Friday, April 22, 2011

"Sweet silver angels over the sea, please come down flyin' low for me. One time I trusted a stranger, 'cause I heard his sweet song. And it was gently enticin' me, though there was somethin' wrong, but when I turned he was gone. Blindin' me, his song remains remindin' me, he's a bandit and a heart breaker. Oh, but Jesus was a cross maker." ~judee sill

The version posted above is a cover by The Hollies.

This is another Broadway post. I've been lucky enough to see quite a few shows recently. This is the busiest time of year for theater. It's Tony season, which means all the best shows are opening now, and I'm trying to see as many as possible. It's a really strong season for theater in my opinion (at least for plays).

I went to a Cake concert last night and I'll blog about that later, but I'm just focusing on theater in this post.

How to Succeed in Business Without Really Trying
Daniel Radcliffe is just charming enough to pull this off. The production isn't anything groundbreaking, but it's fun. I loved seeing John Larroquette onstage (although all I could think of was Roan Montgomery, his character on Chuck). I really admire Daniel Radcliffe's work ethic. You can tell he's putting all of his energy into his character. He dances well, he's not a bad singer, and he's taking his job seriously. I enjoyed the show.

The Motherf**cker With the Hat
Based on it's title and the fact that Chris Rock is one of the stars, you might be skeptical of this play, but it would probably surprise you. I was mostly interested in it because of Bobby Cannavale. I love him. I've seen him onstage a number of times and he's always fabulous. He's also done some great movies, most recently Win Win (I posted about that one recently) and most notably The Station Agent (such a great film). I'll see anything he's in. This play is very good, and not just because of Bobby Cannavale (though of course his performance is amazing). The whole ensemble, including Chris Rock, is strong, and the play is deep and thoughtful and sad and funny.

I'm going to share with you the words of someone more well-spoken than I: Ben Brantley gave it a rave in the New York Times, and it's even one of his two recommended shows, alongside Jerusalem. Snippets of his review:
"The play that dare not speak its name turns out to have a lot to say.
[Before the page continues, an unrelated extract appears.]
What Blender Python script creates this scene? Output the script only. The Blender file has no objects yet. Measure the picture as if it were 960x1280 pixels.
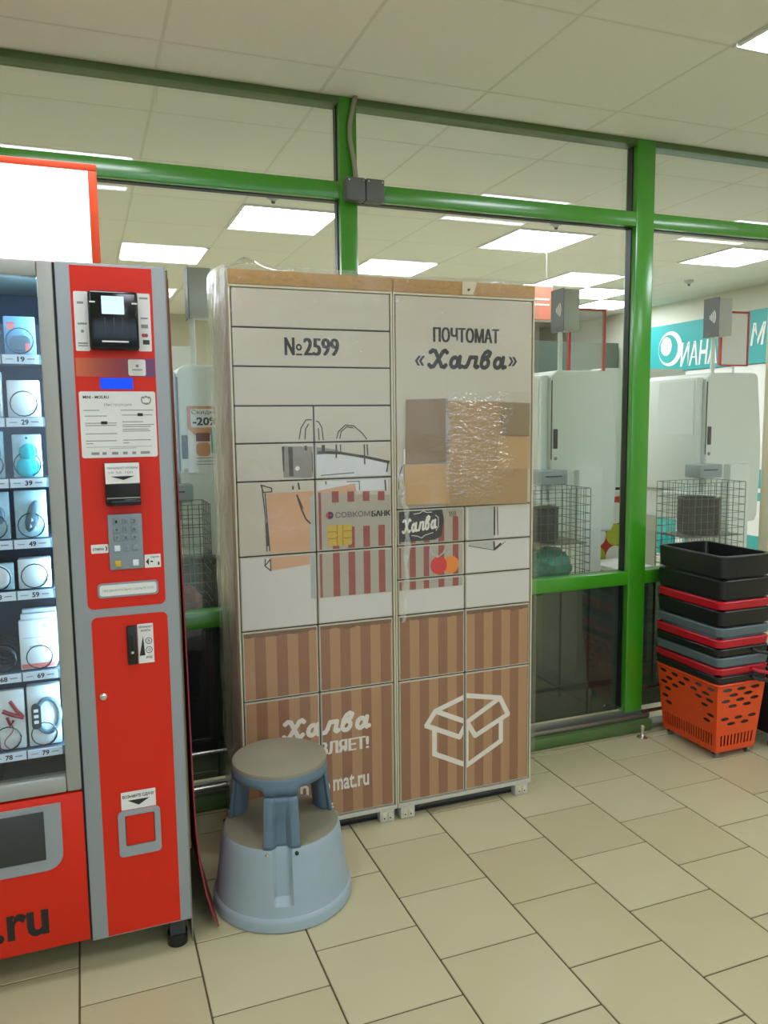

Stephen Adly Guirgis’s vibrant and surprisingly serious new comedy opened on Monday night at the Gerald Schoenfeld Theater under a title that cannot be printed in most daily newspapers or mentioned on network television....

The characters portrayed by a marvelous, intensely focused five-member ensemble — including the stand-up comic Chris Rock, in a solid Broadway debut, and a blazingly good Bobby Cannavale — are always striving for a mot juste to explain their less than clear-cut feelings....

You could even say that “Hat,” directed with fire and tenderness by Anna D. Shapiro (“August: Osage County”), is about both the inadequacy and necessity of language, which here includes assaultive bombardments of insults, the zippy slogans of television commercials and the orotund pronouncements of self-help manuals....

But the broken, jagged heart of this production belongs to Ms. Rodriguez and Mr. Cannavale, who turn their characters’ relationship into a bruising, tragicomic apache dance of love, betrayal and indecision."

I saw John Lithgow and Peter Dinklage in the audience; I was really happy to see Peter Dinklage supporting his costar from The Station Agent. Go see that movie if you haven't, by the way.


Jerusalem
I wrote about Jerusalem already, but now that it's officially opened I feel like I ought to share snippets from Brantley's review of that show as well. Again, it's one of his two recommended picks. This is an all-out rave if I've ever seen one, and I believe it's well-deserved.
"A thundery whisper, like a premonition of earthquakes, fills the air every time someone looks deep, but really deep, into the eyes of Johnny Byron. And since Johnny Byron is portrayed by Mark Rylance, in a seismic performance that threatens to level the old Music Box Theater, this registers as utterly natural cause and effect.....

“Jerusalem” could have been written in almost any year from the 1920s onward. Yet this work takes you places — distant, out-of-time places — that well-made plays seldom do. And it thinks big — transcendently big — in ways contemporary drama seldom dares....

Mr. Rylance also captures — to a degree I can imagine no other contemporary actor doing — Johnny’s vast, vital, Falstaffian appetite for pleasure, for independence, for life itself. Mr. Rylance has already dazzled Broadway this season with his portrayal of the inexhaustibly obnoxious title character of “La BĂȘte.” But his Johnny Byron is truly a performance for the ages.

We theatergoers too are starved for a sense of the mythic, for performances we can talk about with glassy-eyed rapture in the years to come. Mr. Butterworth, Mr. Rickson and Mr. Rylance have provided us with that opportunity. Except in this case the mythic is no mere myth."